China's yuan on Monday posted its biggest one-day fall against the dollar since its peg to the US currency was abolished in July 2005, amid signs that Chinese forex policy was shifting towards slower yuan appreciation.
A few dollar orders in thin turnover during the final 15 minutes of trade pushed the yuan down to a close of 6.8410, a drop of 0.32 percent from Friday's finish of 6.8189. The yuan hit an intra-day low of 6.8528. The Chinese currency also fell sharply in the offshore non-deliverable forwards market after China's Politburo, in a statement late on Friday following a meeting on the economy, said the country faced increasing difficulties in sustaining growth.
The statement marked a departure from the government's hawkish tone earlier this year, when it emphasised the need to keep the economy from overheating. Analysts said authorities appeared to be shifting economic policy slightly towards sustaining growth from fighting inflation, and one result of this was likely to be slower appreciation of the yuan, which is tightly controlled by the central bank.
Lehman Brothers said in a research note that among the results of the Politburo meeting, the "RMB appreciation pace will likely be slower, and there will likely be more two-way fluctuation" in the second half of this year. "It appears an increasing part of the government is now worrying about an economic slowdown," said a dealer at a major Chinese state-owned bank in Beijing.

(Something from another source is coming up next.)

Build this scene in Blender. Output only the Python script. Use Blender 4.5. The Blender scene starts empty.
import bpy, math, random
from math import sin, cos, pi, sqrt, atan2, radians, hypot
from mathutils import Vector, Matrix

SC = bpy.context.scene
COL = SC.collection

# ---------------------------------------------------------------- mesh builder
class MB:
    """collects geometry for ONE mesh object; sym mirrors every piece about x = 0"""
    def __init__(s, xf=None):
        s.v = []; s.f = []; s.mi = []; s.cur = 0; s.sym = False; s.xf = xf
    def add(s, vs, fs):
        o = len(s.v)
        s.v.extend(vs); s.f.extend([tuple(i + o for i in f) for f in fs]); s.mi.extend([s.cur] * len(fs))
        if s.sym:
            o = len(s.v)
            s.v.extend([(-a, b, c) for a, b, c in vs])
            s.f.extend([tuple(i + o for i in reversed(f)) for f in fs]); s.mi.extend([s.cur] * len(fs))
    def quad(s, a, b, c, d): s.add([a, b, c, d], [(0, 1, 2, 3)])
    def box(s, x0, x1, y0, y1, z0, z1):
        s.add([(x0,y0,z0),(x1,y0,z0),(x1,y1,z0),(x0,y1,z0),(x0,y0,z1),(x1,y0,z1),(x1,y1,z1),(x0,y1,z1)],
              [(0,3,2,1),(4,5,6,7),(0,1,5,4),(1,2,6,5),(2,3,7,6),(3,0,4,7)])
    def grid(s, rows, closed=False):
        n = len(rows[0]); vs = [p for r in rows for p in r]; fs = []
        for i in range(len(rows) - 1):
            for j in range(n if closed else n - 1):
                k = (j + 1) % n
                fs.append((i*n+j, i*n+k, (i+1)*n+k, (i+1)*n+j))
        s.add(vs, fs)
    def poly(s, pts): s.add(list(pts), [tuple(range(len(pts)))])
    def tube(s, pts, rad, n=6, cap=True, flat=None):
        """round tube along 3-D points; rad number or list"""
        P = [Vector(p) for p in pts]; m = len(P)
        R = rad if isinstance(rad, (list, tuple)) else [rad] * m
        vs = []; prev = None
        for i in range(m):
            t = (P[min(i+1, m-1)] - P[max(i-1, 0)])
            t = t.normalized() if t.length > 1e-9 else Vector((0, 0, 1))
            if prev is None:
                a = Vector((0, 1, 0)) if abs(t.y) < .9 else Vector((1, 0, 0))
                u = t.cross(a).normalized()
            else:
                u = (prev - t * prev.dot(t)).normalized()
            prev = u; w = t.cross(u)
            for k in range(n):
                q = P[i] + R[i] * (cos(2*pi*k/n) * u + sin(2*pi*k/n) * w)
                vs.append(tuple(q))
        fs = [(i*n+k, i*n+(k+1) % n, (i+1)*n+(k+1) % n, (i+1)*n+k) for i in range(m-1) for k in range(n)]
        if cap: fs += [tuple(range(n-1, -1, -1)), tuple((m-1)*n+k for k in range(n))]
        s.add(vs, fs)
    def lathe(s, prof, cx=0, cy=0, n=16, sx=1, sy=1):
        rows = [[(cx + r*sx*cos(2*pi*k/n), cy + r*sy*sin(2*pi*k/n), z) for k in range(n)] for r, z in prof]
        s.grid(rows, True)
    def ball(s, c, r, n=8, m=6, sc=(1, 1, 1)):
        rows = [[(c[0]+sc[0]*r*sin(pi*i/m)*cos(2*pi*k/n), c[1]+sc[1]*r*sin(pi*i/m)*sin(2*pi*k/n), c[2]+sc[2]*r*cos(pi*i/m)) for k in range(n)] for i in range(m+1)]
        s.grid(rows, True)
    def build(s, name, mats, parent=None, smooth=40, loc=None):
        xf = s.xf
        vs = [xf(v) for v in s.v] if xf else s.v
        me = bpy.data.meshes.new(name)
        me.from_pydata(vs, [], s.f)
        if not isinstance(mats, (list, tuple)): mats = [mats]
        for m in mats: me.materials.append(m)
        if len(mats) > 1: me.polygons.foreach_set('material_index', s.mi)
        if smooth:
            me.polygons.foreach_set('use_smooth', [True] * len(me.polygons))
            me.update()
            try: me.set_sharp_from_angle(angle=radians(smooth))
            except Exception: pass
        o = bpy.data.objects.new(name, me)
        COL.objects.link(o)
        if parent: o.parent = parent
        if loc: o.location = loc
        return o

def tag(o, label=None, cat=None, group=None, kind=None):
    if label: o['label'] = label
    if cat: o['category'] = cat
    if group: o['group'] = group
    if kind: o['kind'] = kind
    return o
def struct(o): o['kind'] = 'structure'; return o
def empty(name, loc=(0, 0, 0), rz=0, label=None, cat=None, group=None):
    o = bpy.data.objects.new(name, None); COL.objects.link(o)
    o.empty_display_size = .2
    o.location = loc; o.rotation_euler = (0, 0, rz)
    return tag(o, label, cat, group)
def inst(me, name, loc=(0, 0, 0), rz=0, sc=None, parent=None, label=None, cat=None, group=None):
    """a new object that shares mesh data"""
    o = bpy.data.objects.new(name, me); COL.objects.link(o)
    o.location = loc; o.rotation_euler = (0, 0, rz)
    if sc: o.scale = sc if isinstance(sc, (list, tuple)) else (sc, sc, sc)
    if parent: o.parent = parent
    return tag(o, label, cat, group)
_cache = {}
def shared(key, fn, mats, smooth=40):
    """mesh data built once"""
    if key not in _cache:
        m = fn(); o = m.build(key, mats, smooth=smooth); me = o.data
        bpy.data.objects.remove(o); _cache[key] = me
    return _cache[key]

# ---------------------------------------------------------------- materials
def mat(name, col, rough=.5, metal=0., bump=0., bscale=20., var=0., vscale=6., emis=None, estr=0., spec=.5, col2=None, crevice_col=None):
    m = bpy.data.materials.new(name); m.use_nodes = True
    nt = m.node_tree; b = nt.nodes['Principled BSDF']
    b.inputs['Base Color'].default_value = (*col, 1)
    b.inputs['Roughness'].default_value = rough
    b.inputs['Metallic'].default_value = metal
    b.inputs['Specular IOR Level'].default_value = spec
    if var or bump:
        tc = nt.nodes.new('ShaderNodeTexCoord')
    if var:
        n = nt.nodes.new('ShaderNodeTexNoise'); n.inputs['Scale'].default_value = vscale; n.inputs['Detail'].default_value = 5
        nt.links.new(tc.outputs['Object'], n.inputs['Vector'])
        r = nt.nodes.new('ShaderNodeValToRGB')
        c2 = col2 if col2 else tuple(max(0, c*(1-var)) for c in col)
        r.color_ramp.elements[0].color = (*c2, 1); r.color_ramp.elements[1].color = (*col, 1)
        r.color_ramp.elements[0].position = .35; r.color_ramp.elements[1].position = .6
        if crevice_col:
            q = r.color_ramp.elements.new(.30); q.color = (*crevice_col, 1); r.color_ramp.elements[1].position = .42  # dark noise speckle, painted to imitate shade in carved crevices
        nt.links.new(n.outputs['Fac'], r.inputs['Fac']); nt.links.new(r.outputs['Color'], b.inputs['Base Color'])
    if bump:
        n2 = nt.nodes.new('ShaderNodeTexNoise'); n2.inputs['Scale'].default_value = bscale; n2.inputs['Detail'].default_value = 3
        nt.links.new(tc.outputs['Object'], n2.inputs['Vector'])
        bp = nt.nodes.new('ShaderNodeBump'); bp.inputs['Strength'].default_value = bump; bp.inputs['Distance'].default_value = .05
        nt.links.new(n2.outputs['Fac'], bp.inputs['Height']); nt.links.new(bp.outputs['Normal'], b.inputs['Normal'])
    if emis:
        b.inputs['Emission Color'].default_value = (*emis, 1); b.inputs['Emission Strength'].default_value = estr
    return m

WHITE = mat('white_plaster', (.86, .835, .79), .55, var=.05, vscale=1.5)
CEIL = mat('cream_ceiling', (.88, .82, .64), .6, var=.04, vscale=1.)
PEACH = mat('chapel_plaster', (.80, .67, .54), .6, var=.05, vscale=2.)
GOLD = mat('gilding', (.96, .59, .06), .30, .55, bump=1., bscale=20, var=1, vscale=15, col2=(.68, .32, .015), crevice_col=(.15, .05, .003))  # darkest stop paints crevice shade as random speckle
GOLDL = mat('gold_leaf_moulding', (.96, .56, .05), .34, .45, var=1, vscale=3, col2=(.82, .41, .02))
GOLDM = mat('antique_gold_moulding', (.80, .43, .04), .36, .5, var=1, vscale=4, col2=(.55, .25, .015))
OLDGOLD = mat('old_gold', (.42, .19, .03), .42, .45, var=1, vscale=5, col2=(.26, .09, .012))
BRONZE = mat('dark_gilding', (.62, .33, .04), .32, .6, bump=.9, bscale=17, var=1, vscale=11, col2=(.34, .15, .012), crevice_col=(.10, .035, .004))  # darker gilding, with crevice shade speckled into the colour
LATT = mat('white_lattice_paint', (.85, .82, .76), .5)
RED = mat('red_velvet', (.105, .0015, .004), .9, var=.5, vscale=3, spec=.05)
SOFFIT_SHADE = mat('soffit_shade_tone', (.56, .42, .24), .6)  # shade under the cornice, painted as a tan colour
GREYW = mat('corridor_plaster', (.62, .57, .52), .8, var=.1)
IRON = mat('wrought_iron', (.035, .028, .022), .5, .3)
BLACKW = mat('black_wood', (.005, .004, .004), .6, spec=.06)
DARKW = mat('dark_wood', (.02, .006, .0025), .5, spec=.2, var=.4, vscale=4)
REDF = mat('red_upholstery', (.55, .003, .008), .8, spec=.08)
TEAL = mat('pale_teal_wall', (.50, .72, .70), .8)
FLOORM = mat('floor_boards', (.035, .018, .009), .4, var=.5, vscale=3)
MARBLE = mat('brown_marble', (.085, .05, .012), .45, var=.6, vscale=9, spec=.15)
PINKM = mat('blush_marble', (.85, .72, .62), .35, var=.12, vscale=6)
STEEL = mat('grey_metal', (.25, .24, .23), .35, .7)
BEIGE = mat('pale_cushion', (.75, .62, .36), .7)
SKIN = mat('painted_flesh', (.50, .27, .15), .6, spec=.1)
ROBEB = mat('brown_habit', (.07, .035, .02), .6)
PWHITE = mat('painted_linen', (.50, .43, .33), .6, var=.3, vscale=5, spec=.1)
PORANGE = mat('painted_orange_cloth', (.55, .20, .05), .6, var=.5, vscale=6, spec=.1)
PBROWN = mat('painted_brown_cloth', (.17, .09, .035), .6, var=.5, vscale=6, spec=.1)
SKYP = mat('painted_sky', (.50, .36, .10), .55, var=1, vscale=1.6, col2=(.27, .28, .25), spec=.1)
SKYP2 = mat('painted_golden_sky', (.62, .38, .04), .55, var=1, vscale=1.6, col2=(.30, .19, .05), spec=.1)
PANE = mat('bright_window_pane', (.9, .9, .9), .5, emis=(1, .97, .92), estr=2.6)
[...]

"This is likely to eventually lead to a currency policy change towards the end of this year, which will largely end the yuan's one-way appreciation seen since its revaluation" in 2005. One immediate reason for the yuan's tumble on Monday was slower inflows of funds after capital controls were tightened in mid-July to curb inflows of speculative money, traders said.
The foreign exchange regulator began requiring exporters to park their revenues in verification accounts so that officials could check whether invoices were backed by genuine trade transactions. Dealers said authorities had been organising training sessions for exporters and financial institutions on how to implement the rules.
"Such sessions have affected corporate business and reduced trading turnover on the foreign exchange market," said a dealer at a US bank in Shanghai. "In thin trade, dollar demand from a few banks exaggerated the exchange rate's movement," he said, adding that he did not believe the yuan was starting a downtrend.